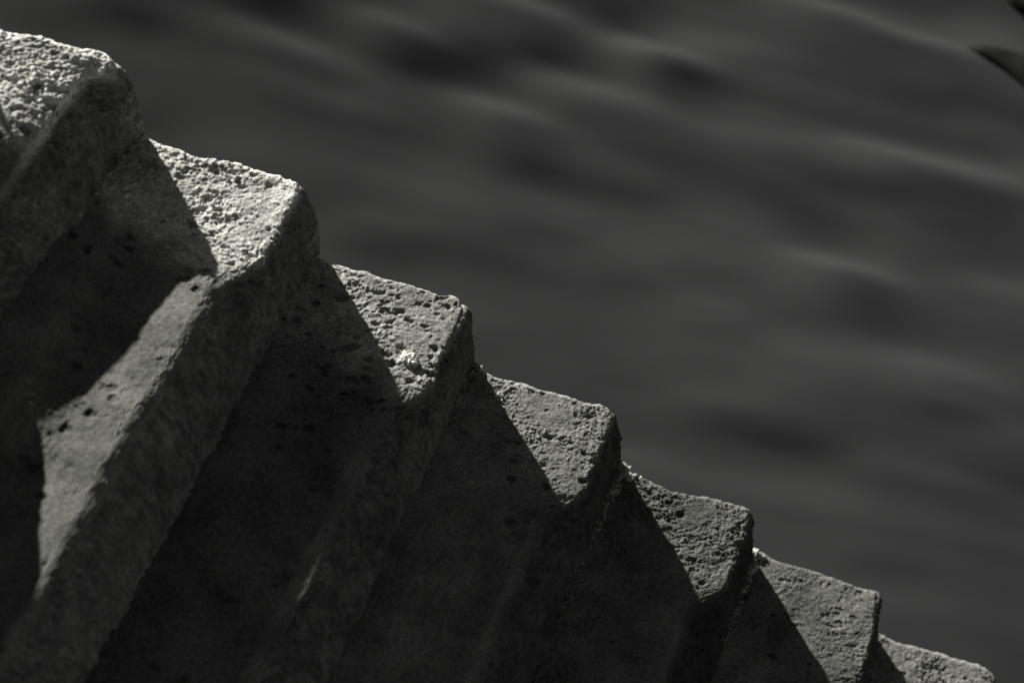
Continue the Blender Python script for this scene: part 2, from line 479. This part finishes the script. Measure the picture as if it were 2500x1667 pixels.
# ------------------------------------------------------------------ dark wet rocks breaking the surface
def rock(cx, cy, pts, h, seed, label):
    """pts: outline at the water line (world x,y); a low rounded rock with that foot"""
    pts = np.array(pts); c = pts.mean(0); n = len(pts); m = 160
    tt = np.linspace(0, n, m, endpoint=False); i = tt.astype(int) % n; fr = (tt - tt.astype(int))[:, None]
    P0, P1, P2, P3 = pts[(i - 1) % n], pts[i], pts[(i + 1) % n], pts[(i + 2) % n]
    ring = .5 * (2 * P1 + (P2 - P0) * fr + (2 * P0 - 5 * P1 + 4 * P2 - P3) * fr ** 2 + (3 * P1 - P0 - 3 * P2 + P3) * fr ** 3)
    ring = np.vstack([ring, ring[:1]])
    th = np.linspace(-.35, 1, 60)[:, None]
    rad = np.where(th < 0, 1 - th * .4, np.sqrt(np.clip(1 - th ** 2, 0, 1)))
    zz = np.where(th < 0, th * h * 3, np.sin(th * math.pi / 2) * h)
    X = c[0] + (ring[:, 0] - c[0])[None, :] * rad; Y = c[1] + (ring[:, 1] - c[1])[None, :] * rad
    Z = np.broadcast_to(zz, X.shape) + .002 * vnoise(X / .06, Y / .06, seed) * (rad * 0 + 1) + .0005 * vnoise(X / .015, Y / .015, seed + 1)
    o = grid_mesh('rock', X - cx + .006, Y - cy, Z, mat_rock, None, {'tone': 1 + .2 * vnoise(X / .03, Y / .03, seed + 2)})
    o.location = (cx, cy, WZ)
    o['label'] = label; o['category'] = 'rock'; o['group'] = 'dark rocks in the water'
mat_rock = stone_material('wet_dark_rock', (0.02, 0.02, 0.02))
mat_rock.node_tree.nodes['Principled BSDF'].inputs['Specular IOR Level'].default_value = 0.05
rock(2.15, 2.42, [(1.944, 2.399), (1.965, 2.432), (1.99, 2.447), (2.03, 2.462), (2.10, 2.49), (2.22, 2.52), (2.32, 2.45), (2.30, 2.34), (2.20, 2.30), (2.11, 2.352), (2.03, 2.38)], .011, 401,
     'low dark wet rock breaking the water near the right edge of the picture')
rock(2.1, 2.72, [(1.985, 2.655), (2.01, 2.70), (2.08, 2.76), (2.2, 2.76), (2.22, 2.66), (2.12, 2.615), (2.04, 2.63)], .010, 402,
     'sliver of dark wet rock in the very top right corner')
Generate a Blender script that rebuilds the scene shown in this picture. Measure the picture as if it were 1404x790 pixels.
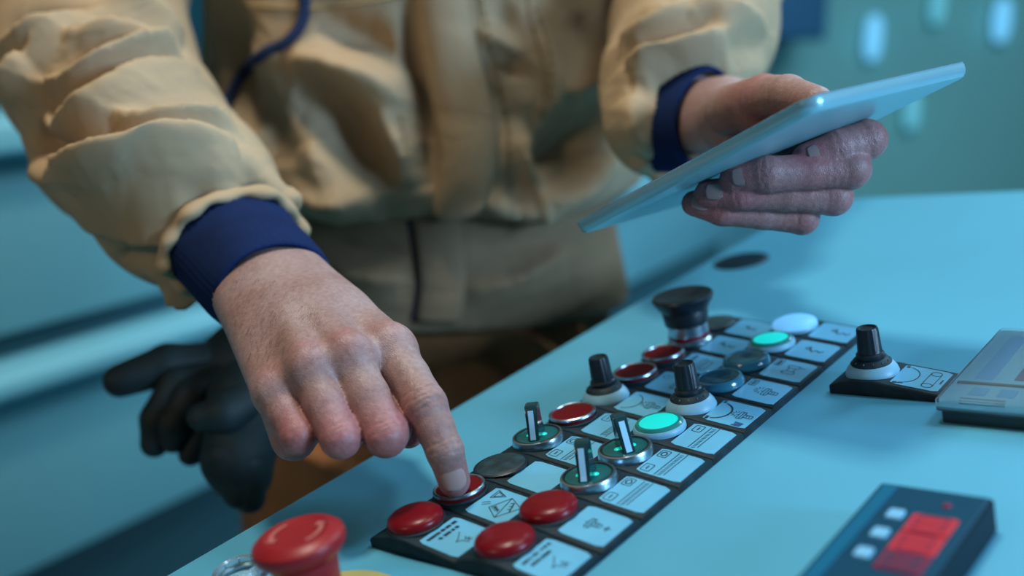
import bpy, bmesh, math, random
import numpy as np
from mathutils import Vector, Matrix
from mathutils.bvhtree import BVHTree

random.seed(4); np.random.seed(4)
for _o in list(bpy.data.objects): bpy.data.objects.remove(_o)
scene = bpy.context.scene
COL = scene.collection

# ---------------------------------------------------------------- camera
FPX, CX, CY = 1434.7, 702.0, 395.0          # focal length and centre for a 1404 x 790 frame
PITCH = math.radians(14.3)
CAM_Z = 1.23
cam_d = bpy.data.cameras.new('camera'); cam = bpy.data.objects.new('camera', cam_d); COL.objects.link(cam)
cam_d.sensor_width = 36.0; cam_d.lens = FPX / 1404 * 36.0
cam.location = (0, 0, CAM_Z); cam.rotation_euler = (math.radians(90) - PITCH, 0, 0)
cam_d.clip_start = 0.02
cam_d.dof.use_dof = True; cam_d.dof.focus_distance = 0.515; cam_d.dof.aperture_fstop = 3.4
scene.camera = cam

# ---------------------------------------------------------------- world, lights, exposure
wd = bpy.data.worlds.new('world'); scene.world = wd; wd.use_nodes = True
bgn = wd.node_tree.nodes['Background']
bgn.inputs[0].default_value = (0.44, 0.62, 0.78, 1); bgn.inputs[1].default_value = 0.045

def area_light(name, loc, target, size, size_y, power, color):
    l = bpy.data.lights.new(name, 'AREA'); l.shape = 'RECTANGLE'; l.size = size; l.size_y = size_y
    l.energy = power; l.color = color
    o = bpy.data.objects.new(name, l); COL.objects.link(o); o.location = loc
    o.rotation_euler = (Vector(target) - Vector(loc)).to_track_quat('-Z', 'Y').to_euler()
    return o
# overhead lamps of the hall, a side lamp, and two lamps added to brighten parts
area_light('ceiling_or_fill_light', (-0.30, 0.70, 2.8), (-0.25, 0.65, 1.0), 0.26, 0.26, 24, (0.88, 0.86, 0.72))
area_light('ceiling_or_fill_light', (0.65, 0.45, 2.8), (0.2, 0.7, 1.0), 0.4, 0.4, 12, (0.66, 0.84, 0.90))
area_light('side_lamp_light', (1.35, -0.30, 1.6), (0.0, 0.8, 1.15), 0.4, 0.4, 30, (0.36, 0.66, 1.0))
area_light('ceiling_or_fill_light', (-1.1, -0.35, 1.75), (-0.3, 0.75, 1.15), 0.4, 0.4, 3.5, (0.98, 0.86, 0.62))  # warm fill added low at the front left to brighten the sleeve
area_light('ceiling_or_fill_light', (1.9, 2.4, 3.0), (0.9, 3.6, 0.9), 2.2, 1.4, 120, (0.50, 0.80, 1.0))  # added to brighten the far face of the machine
scene.view_settings.view_transform = 'Standard'; scene.view_settings.look = 'None'
scene.view_settings.gamma = 1.0; scene.view_settings.exposure = 0.0
scene.view_settings.use_curve_mapping = False

# ---------------------------------------------------------------- coordinate helpers
ST, CT = math.sin(PITCH), math.cos(PITCH)
def c2w(c):                                  # camera millimetres (x right, y down, z forward) -> world metres
    c = np.asarray(c, float)
    x, y, z = c[..., 0], c[..., 1], c[..., 2]
    return np.stack([x, CT * z - ST * y, -ST * z - CT * y + CAM_Z * 1000], -1) * 0.001
def T(px, py, d):                            # a point seen at a pixel, d millimetres in front of the camera
    return c2w([(px - CX) / FPX * d, (py - CY) / FPX * d, d])
def w2px(w):
    w = np.asarray(w, float) * 1000
    x, Y, Z = w[..., 0], w[..., 1], w[..., 2] - CAM_Z * 1000
    z = CT * Y - ST * Z; y = -ST * Y - CT * Z
    return np.stack([CX + FPX * x / z, CY + FPX * y / z], -1), z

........

**Your task**:
Restate the data above word for word. Do not include the images.

**Finished answer**:
Continue the Blender Python script for this scene: part 2, from line 479. This part finishes the script. Measure the picture as if it were 2500x1667 pixels.
# ------------------------------------------------------------------ dark wet rocks breaking the surface
def rock(cx, cy, pts, h, seed, label):
    """pts: outline at the water line (world x,y); a low rounded rock with that foot"""
    pts = np.array(pts); c = pts.mean(0); n = len(pts); m = 160
    tt = np.linspace(0, n, m, endpoint=False); i = tt.astype(int) % n; fr = (tt - tt.astype(int))[:, None]
    P0, P1, P2, P3 = pts[(i - 1) % n], pts[i], pts[(i + 1) % n], pts[(i + 2) % n]
    ring = .5 * (2 * P1 + (P2 - P0) * fr + (2 * P0 - 5 * P1 + 4 * P2 - P3) * fr ** 2 + (3 * P1 - P0 - 3 * P2 + P3) * fr ** 3)
    ring = np.vstack([ring, ring[:1]])
    th = np.linspace(-.35, 1, 60)[:, None]
    rad = np.where(th < 0, 1 - th * .4, np.sqrt(np.clip(1 - th ** 2, 0, 1)))
    zz = np.where(th < 0, th * h * 3, np.sin(th * math.pi / 2) * h)
    X = c[0] + (ring[:, 0] - c[0])[None, :] * rad; Y = c[1] + (ring[:, 1] - c[1])[None, :] * rad
    Z = np.broadcast_to(zz, X.shape) + .002 * vnoise(X / .06, Y / .06, seed) * (rad * 0 + 1) + .0005 * vnoise(X / .015, Y / .015, seed + 1)
    o = grid_mesh('rock', X - cx + .006, Y - cy, Z, mat_rock, None, {'tone': 1 + .2 * vnoise(X / .03, Y / .03, seed + 2)})
    o.location = (cx, cy, WZ)
    o['label'] = label; o['category'] = 'rock'; o['group'] = 'dark rocks in the water'
mat_rock = stone_material('wet_dark_rock', (0.02, 0.02, 0.02))
mat_rock.node_tree.nodes['Principled BSDF'].inputs['Specular IOR Level'].default_value = 0.05
rock(2.15, 2.42, [(1.944, 2.399), (1.965, 2.432), (1.99, 2.447), (2.03, 2.462), (2.10, 2.49), (2.22, 2.52), (2.32, 2.45), (2.30, 2.34), (2.20, 2.30), (2.11, 2.352), (2.03, 2.38)], .011, 401,
     'low dark wet rock breaking the water near the right edge of the picture')
rock(2.1, 2.72, [(1.985, 2.655), (2.01, 2.70), (2.08, 2.76), (2.2, 2.76), (2.22, 2.66), (2.12, 2.615), (2.04, 2.63)], .010, 402,
     'sliver of dark wet rock in the very top right corner')
Generate a Blender script that rebuilds the scene shown in this picture. Measure the picture as if it were 1404x790 pixels.
import bpy, bmesh, math, random
import numpy as np
from mathutils import Vector, Matrix
from mathutils.bvhtree import BVHTree

random.seed(4); np.random.seed(4)
for _o in list(bpy.data.objects): bpy.data.objects.remove(_o)
scene = bpy.context.scene
COL = scene.collection

# ---------------------------------------------------------------- camera
FPX, CX, CY = 1434.7, 702.0, 395.0          # focal length and centre for a 1404 x 790 frame
PITCH = math.radians(14.3)
CAM_Z = 1.23
cam_d = bpy.data.cameras.new('camera'); cam = bpy.data.objects.new('camera', cam_d); COL.objects.link(cam)
cam_d.sensor_width = 36.0; cam_d.lens = FPX / 1404 * 36.0
cam.location = (0, 0, CAM_Z); cam.rotation_euler = (math.radians(90) - PITCH, 0, 0)
cam_d.clip_start = 0.02
cam_d.dof.use_dof = True; cam_d.dof.focus_distance = 0.515; cam_d.dof.aperture_fstop = 3.4
scene.camera = cam

# ---------------------------------------------------------------- world, lights, exposure
wd = bpy.data.worlds.new('world'); scene.world = wd; wd.use_nodes = True
bgn = wd.node_tree.nodes['Background']
bgn.inputs[0].default_value = (0.44, 0.62, 0.78, 1); bgn.inputs[1].default_value = 0.045

def area_light(name, loc, target, size, size_y, power, color):
    l = bpy.data.lights.new(name, 'AREA'); l.shape = 'RECTANGLE'; l.size = size; l.size_y = size_y
    l.energy = power; l.color = color
    o = bpy.data.objects.new(name, l); COL.objects.link(o); o.location = loc
    o.rotation_euler = (Vector(target) - Vector(loc)).to_track_quat('-Z', 'Y').to_euler()
    return o
# overhead lamps of the hall, a side lamp, and two lamps added to brighten parts
area_light('ceiling_or_fill_light', (-0.30, 0.70, 2.8), (-0.25, 0.65, 1.0), 0.26, 0.26, 24, (0.88, 0.86, 0.72))
area_light('ceiling_or_fill_light', (0.65, 0.45, 2.8), (0.2, 0.7, 1.0), 0.4, 0.4, 12, (0.66, 0.84, 0.90))
area_light('side_lamp_light', (1.35, -0.30, 1.6), (0.0, 0.8, 1.15), 0.4, 0.4, 30, (0.36, 0.66, 1.0))
area_light('ceiling_or_fill_light', (-1.1, -0.35, 1.75), (-0.3, 0.75, 1.15), 0.4, 0.4, 3.5, (0.98, 0.86, 0.62))  # warm fill added low at the front left to brighten the sleeve
area_light('ceiling_or_fill_light', (1.9, 2.4, 3.0), (0.9, 3.6, 0.9), 2.2, 1.4, 120, (0.50, 0.80, 1.0))  # added to brighten the far face of the machine
scene.view_settings.view_transform = 'Standard'; scene.view_settings.look = 'None'
scene.view_settings.gamma = 1.0; scene.view_settings.exposure = 0.0
scene.view_settings.use_curve_mapping = False

# ---------------------------------------------------------------- coordinate helpers
ST, CT = math.sin(PITCH), math.cos(PITCH)
def c2w(c):                                  # camera millimetres (x right, y down, z forward) -> world metres
    c = np.asarray(c, float)
    x, y, z = c[..., 0], c[..., 1], c[..., 2]
    return np.stack([x, CT * z - ST * y, -ST * z - CT * y + CAM_Z * 1000], -1) * 0.001
def T(px, py, d):                            # a point seen at a pixel, d millimetres in front of the camera
    return c2w([(px - CX) / FPX * d, (py - CY) / FPX * d, d])
def w2px(w):
    w = np.asarray(w, float) * 1000
    x, Y, Z = w[..., 0], w[..., 1], w[..., 2] - CAM_Z * 1000
    z = CT * Y - ST * Z; y = -ST * Y - CT * Z
    return np.stack([CX + FPX * x / z, CY + FPX * y / z], -1), z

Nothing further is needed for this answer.